# WHAT THE EXERCISE ASKS
Would you copy out the whole listing exactly as given?

:: DATA ::

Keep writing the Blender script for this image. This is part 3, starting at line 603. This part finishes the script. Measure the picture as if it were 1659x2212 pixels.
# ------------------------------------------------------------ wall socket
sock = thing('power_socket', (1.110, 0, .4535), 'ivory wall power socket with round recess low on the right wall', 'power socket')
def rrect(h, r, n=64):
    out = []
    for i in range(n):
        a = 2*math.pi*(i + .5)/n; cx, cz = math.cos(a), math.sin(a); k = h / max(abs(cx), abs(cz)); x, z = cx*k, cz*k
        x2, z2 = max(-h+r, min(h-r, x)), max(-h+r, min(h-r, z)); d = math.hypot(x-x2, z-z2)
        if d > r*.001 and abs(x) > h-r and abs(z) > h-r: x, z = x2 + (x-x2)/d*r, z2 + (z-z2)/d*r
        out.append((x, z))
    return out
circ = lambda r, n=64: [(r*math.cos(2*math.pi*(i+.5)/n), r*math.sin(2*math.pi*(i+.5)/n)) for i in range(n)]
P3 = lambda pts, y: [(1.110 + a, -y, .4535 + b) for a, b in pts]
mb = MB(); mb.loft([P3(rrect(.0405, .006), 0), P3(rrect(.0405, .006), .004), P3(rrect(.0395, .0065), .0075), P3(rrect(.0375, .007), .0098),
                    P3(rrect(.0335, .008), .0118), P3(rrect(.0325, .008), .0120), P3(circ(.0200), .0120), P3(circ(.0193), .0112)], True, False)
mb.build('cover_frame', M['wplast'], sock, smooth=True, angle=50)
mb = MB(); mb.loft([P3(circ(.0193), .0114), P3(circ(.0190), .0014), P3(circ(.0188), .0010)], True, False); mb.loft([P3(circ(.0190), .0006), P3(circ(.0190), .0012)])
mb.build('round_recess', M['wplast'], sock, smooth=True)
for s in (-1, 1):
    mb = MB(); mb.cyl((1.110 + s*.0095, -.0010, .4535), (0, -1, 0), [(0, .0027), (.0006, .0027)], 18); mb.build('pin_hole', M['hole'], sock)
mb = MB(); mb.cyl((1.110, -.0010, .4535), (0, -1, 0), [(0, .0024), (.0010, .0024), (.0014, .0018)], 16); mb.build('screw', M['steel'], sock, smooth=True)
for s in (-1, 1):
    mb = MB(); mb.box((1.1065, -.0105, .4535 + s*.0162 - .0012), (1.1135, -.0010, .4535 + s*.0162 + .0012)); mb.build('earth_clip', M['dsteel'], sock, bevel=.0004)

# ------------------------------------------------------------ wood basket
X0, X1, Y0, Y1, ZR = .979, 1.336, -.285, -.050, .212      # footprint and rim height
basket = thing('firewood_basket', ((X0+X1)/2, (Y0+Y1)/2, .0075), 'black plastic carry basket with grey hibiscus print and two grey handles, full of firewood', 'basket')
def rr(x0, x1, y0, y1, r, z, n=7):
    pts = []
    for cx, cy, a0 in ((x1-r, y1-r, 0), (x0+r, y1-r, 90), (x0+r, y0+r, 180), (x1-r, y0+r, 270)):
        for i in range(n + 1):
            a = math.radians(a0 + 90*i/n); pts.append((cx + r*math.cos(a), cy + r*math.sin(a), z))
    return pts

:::

# RESULT FOR THIS EXERCISE
Keep writing the Blender script for this image. This is part 3, starting at line 603. This part finishes the script. Measure the picture as if it were 1659x2212 pixels.
# ------------------------------------------------------------ wall socket
sock = thing('power_socket', (1.110, 0, .4535), 'ivory wall power socket with round recess low on the right wall', 'power socket')
def rrect(h, r, n=64):
    out = []
    for i in range(n):
        a = 2*math.pi*(i + .5)/n; cx, cz = math.cos(a), math.sin(a); k = h / max(abs(cx), abs(cz)); x, z = cx*k, cz*k
        x2, z2 = max(-h+r, min(h-r, x)), max(-h+r, min(h-r, z)); d = math.hypot(x-x2, z-z2)
        if d > r*.001 and abs(x) > h-r and abs(z) > h-r: x, z = x2 + (x-x2)/d*r, z2 + (z-z2)/d*r
        out.append((x, z))
    return out
circ = lambda r, n=64: [(r*math.cos(2*math.pi*(i+.5)/n), r*math.sin(2*math.pi*(i+.5)/n)) for i in range(n)]
P3 = lambda pts, y: [(1.110 + a, -y, .4535 + b) for a, b in pts]
mb = MB(); mb.loft([P3(rrect(.0405, .006), 0), P3(rrect(.0405, .006), .004), P3(rrect(.0395, .0065), .0075), P3(rrect(.0375, .007), .0098),
                    P3(rrect(.0335, .008), .0118), P3(rrect(.0325, .008), .0120), P3(circ(.0200), .0120), P3(circ(.0193), .0112)], True, False)
mb.build('cover_frame', M['wplast'], sock, smooth=True, angle=50)
mb = MB(); mb.loft([P3(circ(.0193), .0114), P3(circ(.0190), .0014), P3(circ(.0188), .0010)], True, False); mb.loft([P3(circ(.0190), .0006), P3(circ(.0190), .0012)])
mb.build('round_recess', M['wplast'], sock, smooth=True)
for s in (-1, 1):
    mb = MB(); mb.cyl((1.110 + s*.0095, -.0010, .4535), (0, -1, 0), [(0, .0027), (.0006, .0027)], 18); mb.build('pin_hole', M['hole'], sock)
mb = MB(); mb.cyl((1.110, -.0010, .4535), (0, -1, 0), [(0, .0024), (.0010, .0024), (.0014, .0018)], 16); mb.build('screw', M['steel'], sock, smooth=True)
for s in (-1, 1):
    mb = MB(); mb.box((1.1065, -.0105, .4535 + s*.0162 - .0012), (1.1135, -.0010, .4535 + s*.0162 + .0012)); mb.build('earth_clip', M['dsteel'], sock, bevel=.0004)

# ------------------------------------------------------------ wood basket
X0, X1, Y0, Y1, ZR = .979, 1.336, -.285, -.050, .212      # footprint and rim height
basket = thing('firewood_basket', ((X0+X1)/2, (Y0+Y1)/2, .0075), 'black plastic carry basket with grey hibiscus print and two grey handles, full of firewood', 'basket')
def rr(x0, x1, y0, y1, r, z, n=7):
    pts = []
    for cx, cy, a0 in ((x1-r, y1-r, 0), (x0+r, y1-r, 90), (x0+r, y0+r, 180), (x1-r, y0+r, 270)):
        for i in range(n + 1):
            a = math.radians(a0 + 90*i/n); pts.append((cx + r*math.cos(a), cy + r*math.sin(a), z))
    return pts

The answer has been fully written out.